When all ten are healed, nine of them are so focused on themselves that they do not come back to thank Jesus for healing them. But one of them does just that. He “turned back, praising God with a loud voice; and he fell at Jesus’ feet, giving Him thanks.” And, as St. Luke notes, “He was a Samaritan.” So this man was a double outcast: a foreigner hated by the Jews, and a leper shunned by everyone. In one encounter with Jesus, his life is saved, and everything changed from that point on. His shame and separation are ended. And he is grateful.
He worships Jesus physically, and he praises God with his voice. Jesus is amazed. Our Lord asks, “Were not ten cleansed? Where are the nine?

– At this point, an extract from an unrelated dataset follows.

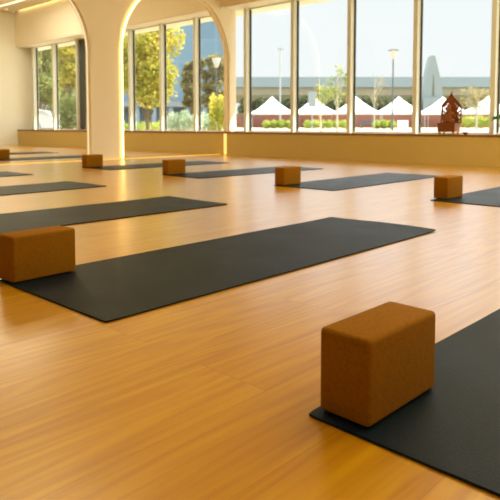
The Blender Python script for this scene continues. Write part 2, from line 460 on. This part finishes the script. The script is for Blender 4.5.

Was no one found to return and give praise to God except this foreigner?”
And sometimes it takes our being shunned as a foreigner before we appreciate being included as God’s chosen people, the Church. Sometimes we have to bear the cross of sickness or suffering before we appreciate the suffering of Jesus on the cross for us, as well as looking forward to that day, promised by Jesus, when sorrow and death will be no more.
Sometimes we behave like the nine, being so consumed with ourselves, that we forget to thank God for His blessings to us. But this passage from Holy Scripture – as well as this day set aside in our country as a day of gratitude – will hopefully remind us to stop, to turn back, to worship Jesus, to praise God, and to say: “Thank you, O Lord, for all of your blessings to me, though I am unworthy. It is only by Your grace that I am healed of my sins and brought into your church as one of your baptized people.”
And by being mindful of our blessings – especially the blessing of our Lord’s Gospel, His saving Word, His reception of us in the new birth of Holy Baptism, and His body and blood which He shares with us in the greatest Thanksgiving meal of all – we can thank Him today and every day, hearing His blessing to the Tenth Leper spoken also to us by His Word: “Rise and go your way; your faith has made you well.
Amen.
In the name of the Father and of the + Son and of the Holy Spirit. Amen.